Why Multitasking Kills Your Productivity and How to Stop It
The article explains how constant task switching—called "bad multitasking"—drains cognitive resources, creates attention residue and cognitive load, and ultimately reduces work efficiency, while offering practical strategies such as meditation, focused questioning, white‑noise, task batching, and distraction‑free environments to improve productivity.
What Is Bad Multitasking?
According to Eliyahu Goldratt in "Critical Chain", the main cause of low efficiency in traditional production is “bad multitasking” – the practice of constantly switching between tasks such as cleaning a desk, ordering food, and writing a report.
When a manager repeatedly asks for progress on each task, the worker is forced to interrupt the current activity, resulting in a fragmented schedule (e.g., desk‑1 → food‑1 → report‑1 → desk‑1 …). This increases the total time needed for each task and drags the whole project behind schedule.
Why Multitasking Harms Performance
Research by Sophie Leroy (2009) introduced the concept of attention residue : after switching from an unfinished task A to task B, part of the brain continues processing A, consuming cognitive resources and creating “cognitive load”. This reduces focus on B and raises anxiety.
Working memory can hold only about four items; frequent switches overwrite the memory of the previous task, causing loss of ideas and longer recovery time.
Multiple switches also prevent entering a state of “flow”, because sustained attention on a single task is constantly broken.

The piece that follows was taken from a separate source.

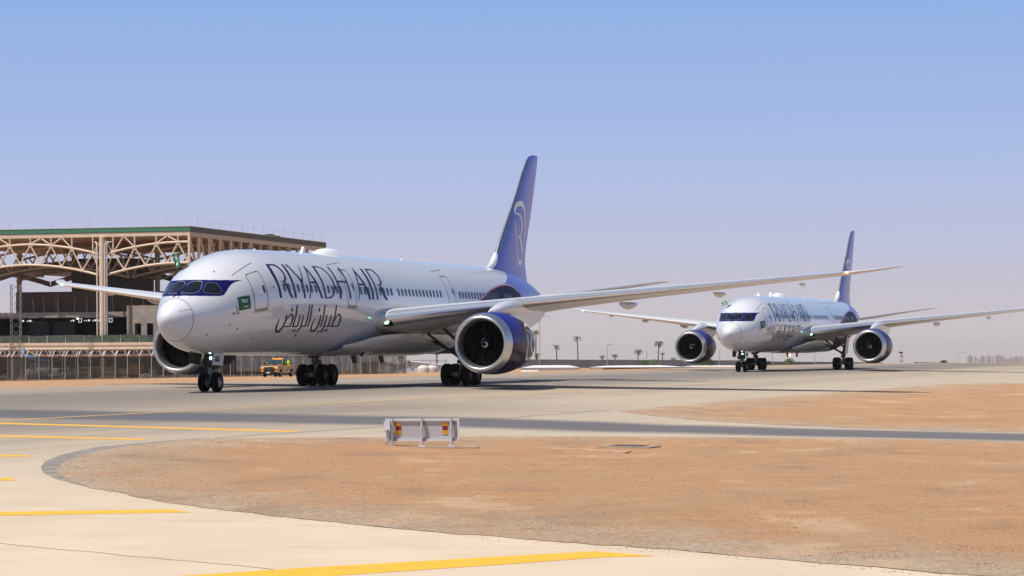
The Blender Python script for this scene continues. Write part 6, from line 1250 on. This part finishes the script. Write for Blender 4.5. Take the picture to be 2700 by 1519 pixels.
# white-roofed shelter and two tanks seen under the belly
sx0, sy0 = -14.1, 350.0; SH = empty('storage_tent', (sx0, sy0, terr(sx0, sy0)), 0, 'pale blue gabled storage tent with white roof, seen under the belly', 'tent')
hz = zat(952, 350, 1075) - terr(sx0, sy0); he = zat(963, 350, 1040) - terr(sx0, sy0)
b_ = MB(); b_.prism([(-2.6, 0, 0), (4.6, 0, 0), (4.6, 0, he), (0, 0, hz-.08), (-2.6, 0, he)], (0, 6, 0)); b_.build('tent_wall', PALEB, SH)
b_ = MB(); b_.add([(-2.8, -.15, he), (0, -.15, hz), (0, 6.2, hz), (-2.8, 6.2, he), (4.8, -.15, he), (4.8, 6.2, he)], [(0, 1, 2, 3), (1, 4, 5, 2)]); b_.build('roof_sheet', TARP, SH)
b_ = MB(); b_.bar((-2.8, -.17, he-.04), (0, -.17, hz-.04), .04, .10, up=(0, 1, 0)); b_.bar((0, -.17, hz-.04), (4.8, -.17, he-.04), .04, .10, up=(0, 1, 0)); b_.build('roof_edge', TARP, SH)
b_ = MB(); b_.box(-.15, .2, -.3, -.18, hz-.22, hz-.02); b_.build('floodlight', DARKM, SH); b_ = MB(); b_.box(.0, .28, -.12, -.02, hz-.62, hz-.50); b_.build('vent', DARKM, SH)
for k, (px, lab) in enumerate(((1116, 'white domed tank, left one of two, beyond the near wheels'), (1139, 'white domed tank, right one of two, beyond the near wheels'))):
    x, y, z = at(px, 341 + 2*k); o = empty('water_tank', (x, y, z), 0, lab, 'tank', 'two white domed tanks'); b_ = MB(); b_.lathe([(0, .80), (.45, .82), (.62, .80), (.82, .62), (.95, .35), (1.0, .0)], (0, 0, 0), 'z', 24); b_.build('tank_shell', mat('cream_tank', (.62,.57,.50), .6, var=.06), o, 50)
    b_ = MB(); b_.tube([(0, 0, 1.0), (0, 0, 1.12)], .12, 8); b_.build('hatch', CREAMD, o)
# beige hoarding at the fence's right end
HO = empty('hoarding', (*at(955, 322)[:2], terr(*at(955, 322)[:2])), radians(-4), 'weathered grey-beige sheet hoarding at the right end of the fences', 'hoarding')
for k in range(11):
    b_ = MB(); h_ = 1.55 - (.10*max(0, k-8)) + .03*(k % 2); b_.box(.36*k, .36*k+.345, 0, .04 + .012*(k % 2), 0, h_); b_.build('hoarding_sheet', [mat('hoard_a', (.34,.30,.25), .8, var=.15), mat('hoard_b', (.30,.27,.23), .8, var=.15), mat('hoard_c', (.37,.33,.29), .8, var=.15)][k % 3], HO)
b_ = MB(); b_.bar((0, -.03, 1.3), (4.0, -.03, 1.3), .03, .05); b_.build('hoarding_rail', GALVD, HO)
# guard rail on the bank under the belly
GR = empty('guard_rail', (*at(1052, 500)[:2], zat(950, 500, 1052) - .75), radians(2), 'thin steel guard rail on the skyline under the belly', 'guard rail')
b_ = MB(); b_.bar((0, 0, .7), (9.5, 0, .7), .05, .09); b_.bar((0, 0, .35), (9.5, 0, .35), .05, .06); b_.build('rail', STRUT, GR)
for k in range(7): b_ = MB(); b_.box(1.5*k, 1.5*k+.10, -.05, .05, -2.2, .75); b_.build('rail_post', STRUT, GR)
# lamp posts
POLE = mat('lamp_post_grey', (.38,.37,.37), .5, .3)
for px, vt, D, arm, lab in [(1423, 835, 520, 1.6, 'street lamp with curved arm right of the near engine'), (1601, 908, 520, .6, 'short lamp post between the two airliners'), (1897, 925, 560, 0, 'thin post right of the far engine'), (2037, 930, 560, 0, 'thin post under the belly of the far airliner, left one'), (2148, 928, 560, .5, 'thin post under the belly of the far airliner, right one'), (1705, 926, 700, 0, 'slim pale post left of the tallest palm'), (2526, 930, 800, 1.8, 'faint curved lamp post near the right edge')]:
    x, y, z = at(px, D); h = zat(vt, D, px) - z; o = empty('lamp_post', (x, y, z), 0, lab, 'lamp post', 'lamp posts beyond the airfield')
    b_ = MB(); b_.tube([(0, 0, -.2), (0, 0, h*.55), (0, 0, h - .5*bool(arm))] + ([(arm*.15, 0, h-.2), (arm*.5, 0, h), (arm, 0, h)] if arm else [(0, 0, h)]), .07, 6); b_.build('post', POLE, o, 50)
    if arm: b_ = MB(); b_.box(arm-.05, arm+.5, -.12, .12, h-.06, h+.05); b_.build('lantern', POLE, o)
# red and white lattice mast at the right
x, y, z = at(2377, 520); o = empty('lattice_mast', (x, y, z), .4, 'red and white lattice mast right of the far engine', 'mast'); h = zat(931, 520, 2377) - z
MR1 = mat('mast_red', (.45,.06,.05), .6); MW1 = mat('mast_white', (.7,.68,.66), .6)
for k in range(6):
    b_ = MB(); z0, z1 = h*k/6, h*(k+1)/6; w_ = .32 - .03*k
    for a, b in ((-1,-1), (1,-1), (1,1), (-1,1)): b_.tube([(a*w_, b*w_, z0), (a*w_*.92, b*w_*.92, z1)], .03, 4)
    for a, b, c, d in ((-1,-1,1,-1), (1,-1,1,1), (1,1,-1,1), (-1,1,-1,-1)): b_.tube([(a*w_, b*w_, z0), (c*w_*.92, d*w_*.92, z1)], .025, 4)
    b_.build('mast_section', MR1 if k % 2 == 0 else MW1, o)
b_ = MB(); b_.box(-.5, .2, -.2, .2, h, h+.25); b_.build('mast_head', DARKM, o)
# far city blocks
CITY = [mat('city_sand', (.46,.35,.24), .8, var=.06), mat('city_grey', (.40,.38,.39), .8, var=.06), mat('city_rose', (.43,.32,.28), .8, var=.06)]; CWIN = mat('city_window', (.30,.27,.26), .5)
random.seed(9)
CL = [(2552, 2566, 939, 0), (2570, 2576, 941, 1), (2587, 2598, 940, 2), (2602, 2613, 939, 0), (2615, 2619, 940, 1), (2625, 2643, 938, 0), (2644, 2650, 941, 1), (2661, 2671, 944, 2), (2673, 2688, 941, 2), (2690, 2696, 940, 1), (2700, 2718, 939, 0), (2580, 2585, 946, 2), (2652, 2659, 947, 0)]
for i, (p0, p1, vt, c_) in enumerate(CL):
    D = 9000 + 150*(i % 4); x0, x1 = (p0-1350)/6740*D, (p1-1350)/6740*D; zg = terr((x0+x1)/2, D); zt = zat(vt, D, p0); w_ = x1-x0
    o = empty('tower_block', (x0, D, zg), 0, ['sand-coloured', 'slim grey', 'rose-grey'][c_] + ' hazy tower block on the skyline, number %s from the left' % ['one','two','four','five','six','eight','nine','eleven','twelve','thirteen','fourteen','three','ten'][i], 'tower block', 'hazy tower blocks on the skyline')
    b_ = MB(); b_.box(0, w_, 0, w_*.9, -2, zt-zg); b_.build('tower_wall', CITY[c_], o)
    b_ = MB(); b_.box(w_*.3, w_*.6, w_*.3, w_*.6, zt-zg, zt-zg+4.5); b_.build('roof_house', CITY[1], o)
    for k in range(3):
        b_ = MB(); b_.box(w_*(.12+.28*k), w_*(.30+.28*k), -.4, -.05, 12, zt-zg-4); b_.build('window_strip', CWIN, o)

# ------------------------------------------------------------------ dusty air
hz_ = MB(); hz_.box(-10100, 10100, -450, 10100, -98, 24.5)
hm_ = bpy.data.materials.new('dusty_air'); hm_.use_nodes = True; ht = hm_.node_tree; ht.nodes.clear()
ho2 = ht.nodes.new('ShaderNodeOutputMaterial'); pv = ht.nodes.new('ShaderNodeVolumePrincipled'); pv.inputs['Color'].default_value = (0.93, 0.86, 0.83, 1); pv.inputs['Density'].default_value = HAZE = 0.00006; pv.inputs['Anisotropy'].default_value = 0.0
ht.links.new(pv.outputs[0], ho2.inputs['Volume'])
tag(hz_.build('haze', hm_), kind='stuff')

How to Reduce the Damage of Multitasking
1. Meditate – before starting work, close your eyes, breathe deeply, and calm lingering thoughts.

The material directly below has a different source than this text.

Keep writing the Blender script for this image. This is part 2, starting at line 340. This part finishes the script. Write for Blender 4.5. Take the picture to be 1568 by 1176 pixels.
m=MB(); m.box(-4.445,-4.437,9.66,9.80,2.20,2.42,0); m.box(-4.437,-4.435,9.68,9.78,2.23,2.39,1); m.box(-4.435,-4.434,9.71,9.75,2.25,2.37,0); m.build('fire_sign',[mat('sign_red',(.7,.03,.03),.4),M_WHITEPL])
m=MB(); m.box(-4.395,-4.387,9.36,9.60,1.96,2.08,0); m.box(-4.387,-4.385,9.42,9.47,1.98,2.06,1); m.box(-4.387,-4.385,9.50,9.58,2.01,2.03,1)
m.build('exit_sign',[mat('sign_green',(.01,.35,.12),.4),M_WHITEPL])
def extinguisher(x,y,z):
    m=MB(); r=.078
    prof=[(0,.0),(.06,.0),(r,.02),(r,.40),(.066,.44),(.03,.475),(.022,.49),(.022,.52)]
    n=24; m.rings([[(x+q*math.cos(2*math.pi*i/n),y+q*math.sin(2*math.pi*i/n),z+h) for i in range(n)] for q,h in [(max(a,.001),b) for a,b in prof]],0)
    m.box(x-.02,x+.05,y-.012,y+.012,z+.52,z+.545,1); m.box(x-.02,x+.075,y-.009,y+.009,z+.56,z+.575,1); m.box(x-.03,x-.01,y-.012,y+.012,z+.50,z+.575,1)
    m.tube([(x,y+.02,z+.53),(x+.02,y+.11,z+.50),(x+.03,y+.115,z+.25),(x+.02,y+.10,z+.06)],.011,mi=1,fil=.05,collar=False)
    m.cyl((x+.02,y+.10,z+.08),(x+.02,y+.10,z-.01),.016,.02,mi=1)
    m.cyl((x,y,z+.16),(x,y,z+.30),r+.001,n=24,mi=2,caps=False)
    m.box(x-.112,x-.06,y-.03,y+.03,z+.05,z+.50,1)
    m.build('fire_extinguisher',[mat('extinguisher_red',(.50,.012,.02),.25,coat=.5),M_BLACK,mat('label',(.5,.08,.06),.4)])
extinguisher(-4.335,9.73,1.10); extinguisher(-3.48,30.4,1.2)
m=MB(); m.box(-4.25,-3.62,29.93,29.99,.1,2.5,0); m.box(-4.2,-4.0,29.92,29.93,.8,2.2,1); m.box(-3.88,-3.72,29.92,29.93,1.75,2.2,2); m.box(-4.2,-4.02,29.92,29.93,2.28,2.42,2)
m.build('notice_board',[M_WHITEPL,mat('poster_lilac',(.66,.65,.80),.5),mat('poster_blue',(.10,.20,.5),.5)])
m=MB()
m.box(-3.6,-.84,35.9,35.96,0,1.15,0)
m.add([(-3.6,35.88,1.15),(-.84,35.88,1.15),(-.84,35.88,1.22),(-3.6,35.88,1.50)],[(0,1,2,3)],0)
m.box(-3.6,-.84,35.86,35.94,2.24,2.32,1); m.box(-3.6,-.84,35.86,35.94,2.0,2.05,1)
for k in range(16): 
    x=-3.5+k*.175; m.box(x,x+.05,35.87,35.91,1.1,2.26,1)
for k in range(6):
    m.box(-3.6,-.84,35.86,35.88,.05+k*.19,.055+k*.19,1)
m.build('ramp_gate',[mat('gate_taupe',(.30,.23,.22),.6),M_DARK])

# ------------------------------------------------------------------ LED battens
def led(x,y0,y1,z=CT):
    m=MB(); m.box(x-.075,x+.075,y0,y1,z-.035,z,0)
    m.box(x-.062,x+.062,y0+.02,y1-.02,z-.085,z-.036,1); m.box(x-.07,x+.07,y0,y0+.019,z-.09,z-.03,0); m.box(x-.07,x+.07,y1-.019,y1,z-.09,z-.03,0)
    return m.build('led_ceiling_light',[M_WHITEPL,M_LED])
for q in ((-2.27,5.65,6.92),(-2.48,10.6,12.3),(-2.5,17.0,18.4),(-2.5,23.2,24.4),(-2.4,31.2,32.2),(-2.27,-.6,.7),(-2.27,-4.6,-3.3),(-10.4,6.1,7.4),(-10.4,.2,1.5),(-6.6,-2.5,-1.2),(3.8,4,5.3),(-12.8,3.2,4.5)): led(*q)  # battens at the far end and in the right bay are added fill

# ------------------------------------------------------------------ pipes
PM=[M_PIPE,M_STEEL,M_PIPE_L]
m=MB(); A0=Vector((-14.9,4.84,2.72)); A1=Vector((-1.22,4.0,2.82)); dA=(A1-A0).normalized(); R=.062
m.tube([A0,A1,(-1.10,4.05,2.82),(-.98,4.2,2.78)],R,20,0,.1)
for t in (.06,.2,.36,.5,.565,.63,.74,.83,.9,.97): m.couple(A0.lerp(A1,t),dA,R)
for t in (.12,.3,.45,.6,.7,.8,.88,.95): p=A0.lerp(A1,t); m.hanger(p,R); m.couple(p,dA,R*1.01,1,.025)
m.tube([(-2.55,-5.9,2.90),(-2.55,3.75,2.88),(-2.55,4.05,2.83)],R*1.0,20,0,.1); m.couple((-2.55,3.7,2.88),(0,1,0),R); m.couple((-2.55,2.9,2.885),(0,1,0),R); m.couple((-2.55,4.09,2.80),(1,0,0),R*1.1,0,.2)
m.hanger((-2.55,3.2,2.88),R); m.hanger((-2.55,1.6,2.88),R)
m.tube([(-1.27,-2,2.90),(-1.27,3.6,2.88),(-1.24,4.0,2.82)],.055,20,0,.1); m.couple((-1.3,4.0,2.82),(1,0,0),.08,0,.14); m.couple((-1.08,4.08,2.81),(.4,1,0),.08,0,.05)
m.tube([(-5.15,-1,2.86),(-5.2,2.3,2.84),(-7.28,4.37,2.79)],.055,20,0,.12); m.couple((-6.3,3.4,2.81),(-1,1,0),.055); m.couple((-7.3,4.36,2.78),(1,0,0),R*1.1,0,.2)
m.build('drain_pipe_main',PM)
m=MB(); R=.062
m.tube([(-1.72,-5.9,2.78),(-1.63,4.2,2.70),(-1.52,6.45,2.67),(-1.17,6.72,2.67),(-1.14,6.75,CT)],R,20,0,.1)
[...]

2. Pose a Question – frame a clear question for the upcoming task (e.g., “What is the key insight of this PPT?”) to direct attention.

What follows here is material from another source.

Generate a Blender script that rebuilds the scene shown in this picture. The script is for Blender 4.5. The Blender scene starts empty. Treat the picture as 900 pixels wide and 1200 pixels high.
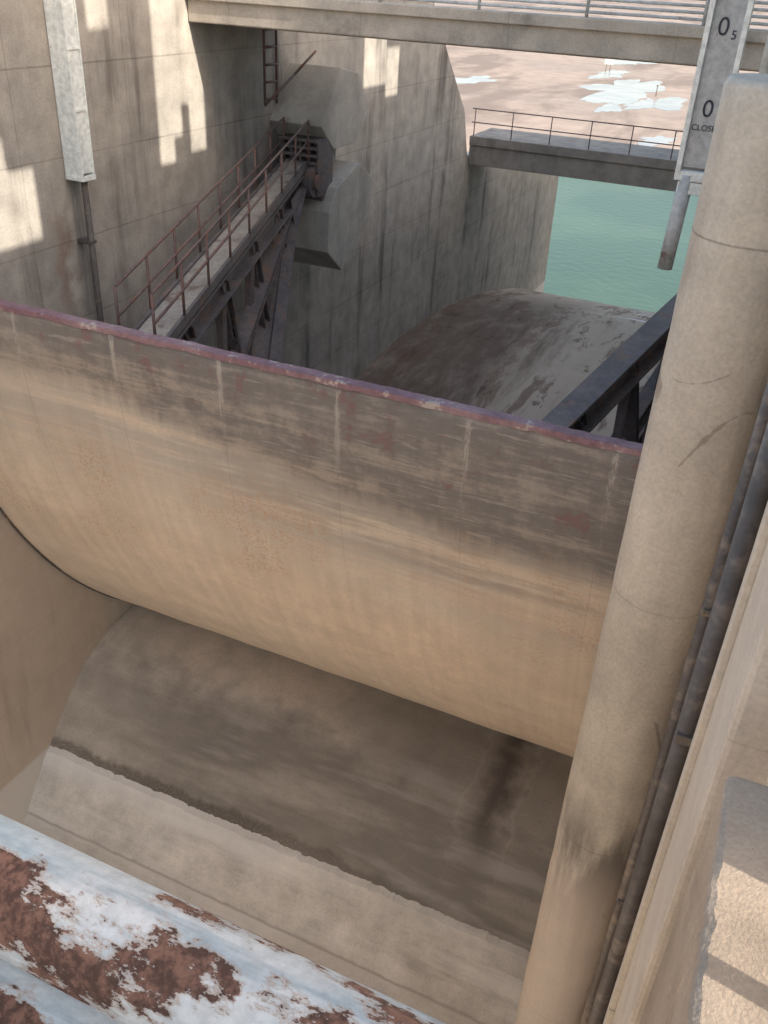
import bpy, math, random, bmesh
from mathutils import Vector, Matrix, noise as mn
random.seed(4)
S=bpy.context.scene
S.view_settings.view_transform='Standard'; S.view_settings.look='None'; S.view_settings.exposure=0

# ---------------------------------------------------------------- helpers
def link(o): S.collection.objects.link(o); return o
def group(name,loc=(0,0,0)):
    e=bpy.data.objects.new(name,None); e.empty_display_size=.3; e.location=loc; return link(e)
def par(o,p):
    if p: o.parent=p; o.matrix_parent_inverse=Matrix.Translation(-Vector(p.location))
    return o
def mesh(name,V,F,mat,parent=None,bevel=0,smooth=False,seg=2):
    me=bpy.data.meshes.new(name); me.from_pydata([tuple(v) for v in V],[],F); me.validate(); me.update()
    bm=bmesh.new(); bm.from_mesh(me); bmesh.ops.recalc_face_normals(bm,faces=bm.faces); bm.to_mesh(me); bm.free()
    if smooth:
        for p in me.polygons: p.use_smooth=True
    o=link(bpy.data.objects.new(name,me))
    if mat: me.materials.append(mat)
    if bevel:
        b=o.modifiers.new('Bevel','BEVEL'); b.width=bevel; b.segments=seg; b.limit_method='ANGLE'; b.angle_limit=math.radians(40)
    return par(o,parent)
BF=[(0,1,2,3),(4,7,6,5),(0,4,5,1),(1,5,6,2),(2,6,7,3),(3,7,4,0)]
def bv(x0,x1,y0,y1,z0,z1): return [(x0,y0,z0),(x1,y0,z0),(x1,y1,z0),(x0,y1,z0),(x0,y0,z1),(x1,y0,z1),(x1,y1,z1),(x0,y1,z1)]
def box(name,b,mat,parent=None,bevel=0): return mesh(name,bv(*b),BF,mat,parent,bevel)
def boxes(name,L,mat,parent=None,bevel=0):
    V=[];F=[]
    for b in L:
        n=len(V); V+=bv(*b); F+=[tuple(i+n for i in f) for f in BF]
    return mesh(name,V,F,mat,parent,bevel)
def sweep(name,items,mat,parent=None,bevel=0,smooth=False):
    V=[];F=[]
    for sec,p1,p2,up in items:
        p1=Vector(p1);p2=Vector(p2);d=(p2-p1).normalized();s=d.cross(Vector(up)).normalized();u=s.cross(d)
        n=len(V);k=len(sec)
        for p in (p1,p2): V+=[p+s*a+u*b for a,b in sec]
        F+=[(n+i,n+(i+1)%k,n+k+(i+1)%k,n+k+i) for i in range(k)]
        F+=[tuple(n+i for i in range(k))[::-1],tuple(n+k+i for i in range(k))]
    return mesh(name,V,F,mat,parent,bevel,smooth)
def circ(r,k=12): return [(r*math.cos(2*math.pi*i/k),r*math.sin(2*math.pi*i/k)) for i in range(k)]
def rect(w,h): return [(-w/2,-h/2),(w/2,-h/2),(w/2,h/2),(-w/2,h/2)]
def isec(w,h,t=.03): return [(-w/2,-h/2),(w/2,-h/2),(w/2,-h/2+t),(t/2,-h/2+t),(t/2,h/2-t),(w/2,h/2-t),(w/2,h/2),(-w/2,h/2),(-w/2,h/2-t),(-t/2,h/2-t),(-t/2,-h/2+t),(-w/2,-h/2+t)]
def pipes(name,L,r,mat,parent=None,k=12):
    o=sweep(name,[(circ(r,k),a,b,(0.01,0.02,1) if abs((Vector(b)-Vector(a)).normalized().z)<.9 else (0,1,0)) for a,b in L],mat,parent)
    for p in o.data.polygons: p.use_smooth=len(p.vertices)==4
    return o
def extr_x(name,poly,x0,x1,mat,parent=None,bevel=0):
    k=len(poly); V=[(x0,a,b) for a,b in poly]+[(x1,a,b) for a,b in poly]
    F=[(i,(i+1)%k,k+(i+1)%k,k+i) for i in range(k)]+[tuple(range(k))[::-1],tuple(range(k,2*k))]
    return mesh(name,V,F,mat,parent,bevel)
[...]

3. Use White Noise – play ambient sounds or instrumental music without lyrics to mask distractions.
4. Batch Minor Tasks – allocate a single time block for checking messages, emails, etc., instead of responding immediately.
5. Avoid Pomodoro for Irregular Schedules – work according to personal energy levels rather than a rigid timer.
6. Isolate from Interruptions – choose a quiet space or a “focus room” where you can work without external disturbances.